In the meantime, the National Academy of Social Insurance has some ideas to close some holes in Social Security-increasing benefits for persons 85 and over, pay a widowed spouse 75 percent of the couple's prior benefits instead of 50 percent; provide child care as a benefit; update the special minimum benefit to 125 percent of poverty; pay benefits to students who have lost a breadwinner up to age 22, instead of 18-19; increase benefits across the board for all individuals in the next year or so, to make up for losses in savings.

Stephen Hill, reported on CommonDreams.org last August, a study by the New America Foundation, which outlined how Social Security could double its revenue and spread its enhanced benefits further, freeing employers from providing retirement, which would eliminate the employer tax deductions, which cost the treasury billions.. Hill called it "Social Security Plus," and suggested that greater benefits could not only help the economy but could eliminate the individual tax deductions, which only benefit people who can afford 401(k)s and IRAs.

Ghilarducci makes the same point, that 401(k)s and IRAs, in which taxes on earnings are deferred, reduce tax receipts by $193 billion a year.
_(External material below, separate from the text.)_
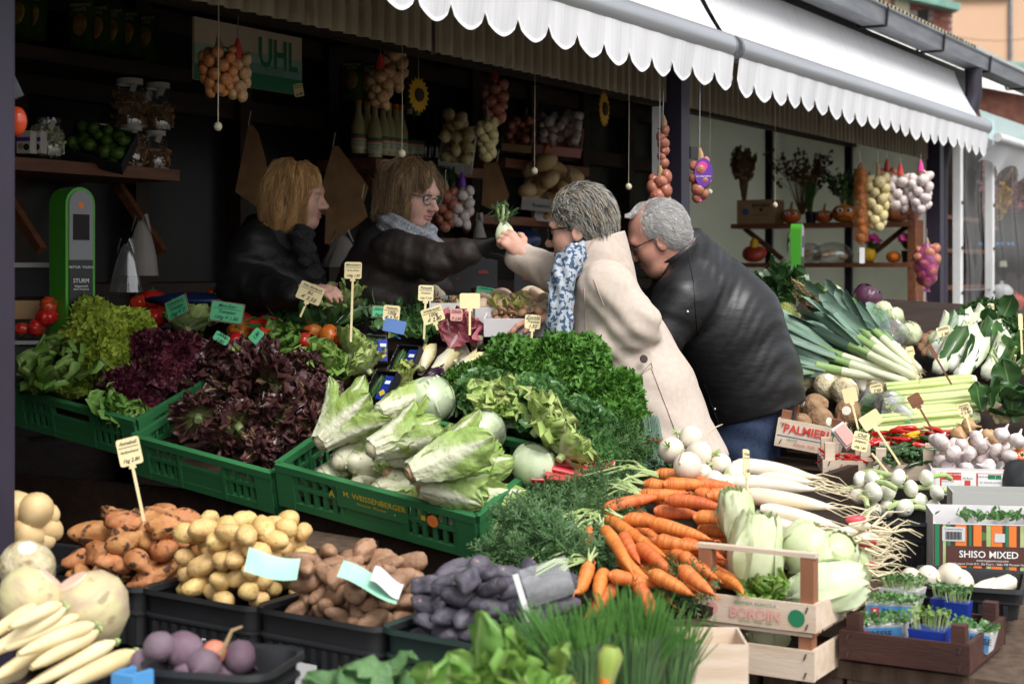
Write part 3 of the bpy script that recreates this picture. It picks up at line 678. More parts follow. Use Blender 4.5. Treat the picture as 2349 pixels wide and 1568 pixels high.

But, she says, 80 percent of these tax breaks go to the top 20 percent of taxpayers. Her solution: "Guaranteed Retirement Accounts", to which employers and employees would each be required to contribute 2.5 percent of salaries, with a $600 refundable tax credit for the employee's contribution.
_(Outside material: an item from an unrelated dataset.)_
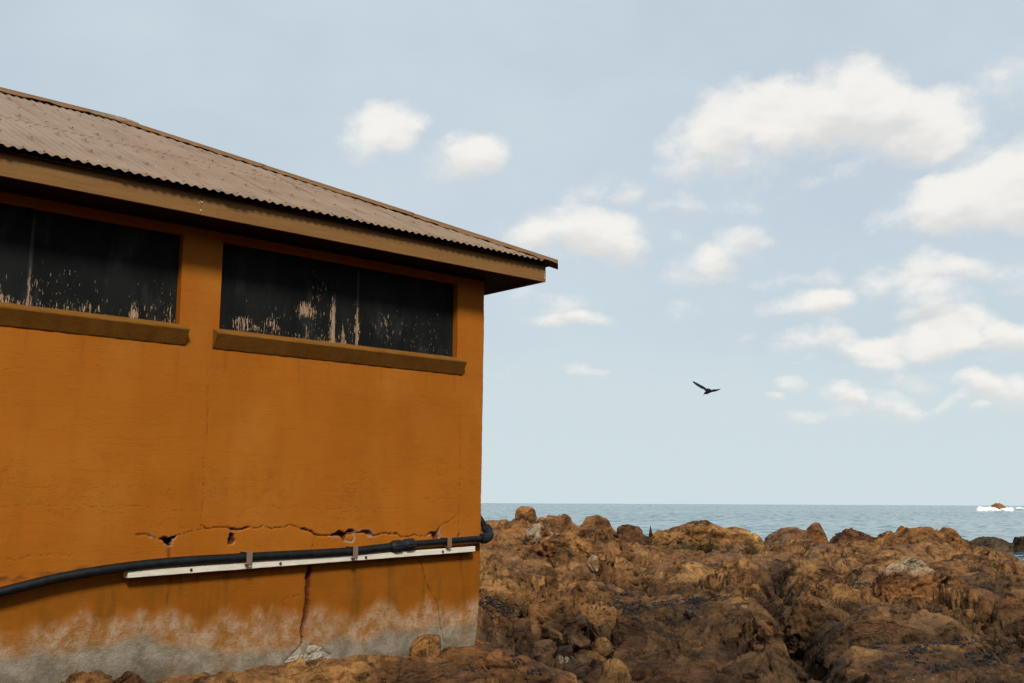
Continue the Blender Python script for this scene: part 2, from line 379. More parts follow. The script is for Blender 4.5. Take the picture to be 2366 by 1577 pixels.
for a, z in ((-60, 1.3), (60, .9), (40, .8), (0, .95), (20, .85), (-20, 1.1)):
    dv = FW0*math.cos(R(a))+RT0*math.sin(R(a))
    for r in ((3.0, 6.0) if abs(a) < 45 else (3.0, 7.0, 15.0, 30.0)):
        if a == 60 and r > 20: continue
        CP.append((CAM[0]+dv[0]*r, CAM[1]+dv[1]*r, z+(.05 if r < 5 else 0)))
for a, k in ((-100, .6), (-140, 1), (180, 1), (140, 1), (110, .9), (85, .6)):       # added unseen rise behind the camera, shaped to block low sky light
    dv = FW0*math.cos(R(a))+RT0*math.sin(R(a))
    for r, z in ((3.0, 1.1), (7.0, 1.3), (12.0, 1.8), (18, 4.0), (28, 9.0), (45, 15.0), (70, 19.0)): CP.append((CAM[0]+dv[0]*r, CAM[1]+dv[1]*r, 1.1+(z-1.1)*k))
CP = np.array(CP)
def polar(x, y):
    dx, dy = x-CAM[0], y-CAM[1]; a = np.arctan2(dx*RT0[0]+dy*RT0[1], dx*FW0[0]+dy*FW0[1]); r = np.hypot(dx, dy)
    return a, r
def feat(x, y):
    a, r = polar(x, y); k = 1/R(6.0); return np.cos(a)*k*2.2, np.sin(a)*k*2.2, np.log(np.maximum(r, .5))/.16
_A, _B, _C = feat(CP[:, 0], CP[:, 1])
def phi(d2): return np.sqrt(d2+.6)
_D = (_A[:, None]-_A)**2+(_B[:, None]-_B)**2+(_C[:, None]-_C)**2
_wt = np.linalg.solve(phi(_D)+np.eye(len(CP))*-.25, CP[:, 2]-CP[:, 2].mean())
def base_h(x, y):
    a, b, c = feat(x, y); o = np.full(x.shape, CP[:, 2].mean())
    for i in range(len(CP)): o += _wt[i]*phi((a-_A[i])**2+(b-_B[i])**2+(c-_C[i])**2)
    return o
def blocks(x, y, s, seed, hv=1.0, tilt=1.1):       # fractured rock: flat-faced blocks, each with its own height and tilt, and the gap to the next block
    x = x/s; y = y/s; xi = np.floor(x).astype(np.int32); yi = np.floor(y).astype(np.int32); f1 = np.full(x.shape, 9, np.float32); f2 = f1.copy(); val = np.zeros(x.shape, np.float32)
    for dx in (-1, 0, 1):
        for dy in (-1, 0, 1):
            i, j = xi+dx, yi+dy; ex = x-(i+hsh(i, j, seed)); ey = y-(j+hsh(i, j, seed+1)); d = ex*ex+ey*ey
            v = (hsh(i, j, seed+2)-.5)*hv+(hsh(i, j, seed+3)-.5)*tilt*ex+((hsh(i, j, seed+4)-.5)*tilt+.25)*ey
            nr = d < f1; f2 = np.where(nr, f1, np.minimum(f2, d)); val = np.where(nr, v, val); f1 = np.where(nr, d, f1)
    return val, np.sqrt(f2)-np.sqrt(f1)
def rock_detail(x, y, r):
    u = (x-CAM[0])*RT0[0]+(y-CAM[1])*RT0[1]; v = (x-CAM[0])*FW0[0]+(y-CAM[1])*FW0[1]
    u, v = u*math.cos(.3)-v*math.sin(.3), u*math.sin(.3)+v*math.cos(.3)
    wu = u+.45*pn(u*.6, v*.6, 1)+.16*pn(u*2.0, v*2.0, 2)+.06*pn(u*6, v*6, 3)+.02*pn(u*17, v*17, 4); wv = v+.45*pn(u*.6, v*.6, 5)+.16*pn(u*2.0, v*2.0, 6)+.06*pn(u*6, v*6, 7)+.02*pn(u*17, v*17, 8)
    rough = np.clip(.8+1.1*pn(u*.35, v*.35, 9), .22, 1.5)
    d1, g1 = domes(wu*.6, wv, 2.0, 11); d2, g2 = domes(wu*.7, wv, .8, 23); d3, g3 = domes(wu*.8, wv, .33, 37)
    b1, c1 = blocks(wu*.55, wv, 1.25, 61); b2, c2 = blocks(wu*.65, wv, .5, 71); b3, c3 = blocks(wu*.75, wv, .2, 81); b4, c4 = blocks(wu*.8, wv, .09, 91)
    h = .58*d1+.14*rough*d2+.05*rough*d3+.40*rough*b1+.17*rough*b2+.055*rough*b3+.018*rough*b4
    h -= .16*np.exp(-g1/.05)+.24*np.exp(-c1/.04)*np.clip(rough, .4, 1.2)+.085*np.exp(-c2/.05)*rough+.045*np.exp(-c3/.07)*rough
    h += .07*fbm(wu*1.4, wv*3.0, 3, 3, 4, .55, True)*rough
    h += .018*fbm(wu*6, wv*14, 3, 5, 3, .6, True)
    for ang, sp, dep, sd_ in ((.15, 1.15, .22, 131), (1.05, .95, .18, 137), (-.75, 1.6, .26, 143), (.25, .33, .06, 149), (.55, 3.1, .55, 155), (-.35, 3.9, .5, 161), (1.3, 2.6, .4, 167)):      # joint sets running through the bedrock
        t = (u*math.sin(ang)+v*math.cos(ang))/sp+.32*pn(u*.5, v*.5, 0, sd_)+.06*pn(u*2.6, v*2.6, 0, sd_+1); kf = np.round(t); ds = np.abs(t-kf)*sp
        mk = np.clip(.3+2.2*pn(u*.45, v*.45, 0, sd_+2), 0, 1); h -= dep*np.exp(-ds/(.028 if sp < 2 else .075))*mk; h += (hsh(np.floor(t+.0).astype(np.int64), np.zeros(t.shape, np.int64), sd_)-.5)*min(dep, .26)*.9*mk
    return h
azs = np.concatenate([np.radians(np.arange(-180, -33, 3.0)), np.radians(np.linspace(-32, -4, 200, endpoint=False)), np.radians(np.linspace(-4, 29, 660)), np.radians(np.arange(30, 180, 3.0))])
rs = np.concatenate([np.linspace(.05, 6.4, 24), np.exp(np.linspace(math.log(6.7), math.log(9.3), 60)), np.exp(np.linspace(math.log(9.32), math.log(37), 500)), np.linspace(37.2, 46, 40), np.linspace(46.6, 75, 18)])
A_, R_ = np.meshgrid(azs, rs, indexing='ij')
X = CAM[0]+R_*(np.cos(A_)*FW0[0]+np.sin(A_)*RT0[0]); Y = CAM[1]+R_*(np.cos(A_)*FW0[1]+np.sin(A_)*RT0[1])
sa_ = np.unique(np.r_[np.arange(0, len(azs), 4), len(azs)-1]); sr_i = np.unique(np.r_[np.arange(0, len(rs), 4), len(rs)-1])     # the big forms on every fourth line, the rest between them
Bc = base_h(X[np.ix_(sa_, sr_i)], Y[np.ix_(sa_, sr_i)])
B1 = np.stack([np.interp(rs, rs[sr_i], row) for row in Bc]); BH = np.stack([np.interp(azs, azs[sa_], B1[:, k]) for k in range(len(rs))], 1)
DT = rock_detail(X, Y, R_); DT -= np.percentile(DT, 78)
calm = 1-.65*np.clip((Y+2.2)/1.2, 0, 1)*np.clip((.6-X)/.8, 0, 1)       # flatter shelf along the foot of the wall
Z = BH+DT*calm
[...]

The accounts, which could not be touched until retirement, would be pooled and managed by professionals, as private defined pensions are now managed, with a target of a three percent return above the rate of inflation. "National savings would get a boost," she wrote in Bloomberg Business Week last July. "All Americans, including the 64 million who have no pension plan, would get one at no extra cost." Hers was one of a number of proposals for guaranteed, government sponsored annuities or pension plans offered in September at a conference on retirement security, sponsored in part by Retirement USA, a new coalition of unions, senior groups, the liberal Economic Policy Institute and the non-profit Pension Rights Center. This month it's in the midst of a campaign, called "Wake Up Washington," opposing cuts in Social Security while seeking a universal retirement system for America to replace what it calls "the patchwork of private" plans..

Why do we need it? On September 16 the non-partisan Center for Retirement Research at Boston College told Retirement USA that the gap between all the assets American households have, including homes, IRAs, 401(k)s and other savings, and the amount they will need for a decent retirement is $6.6 trillion. The calculation was based on the Federal Reserve's Survey of Consumer Finance.

I can't begin to fathom such a number. But even this "foolish generation" must know that unless things change, their lifetime of work may not be rewarded with a comfortable and secure old age.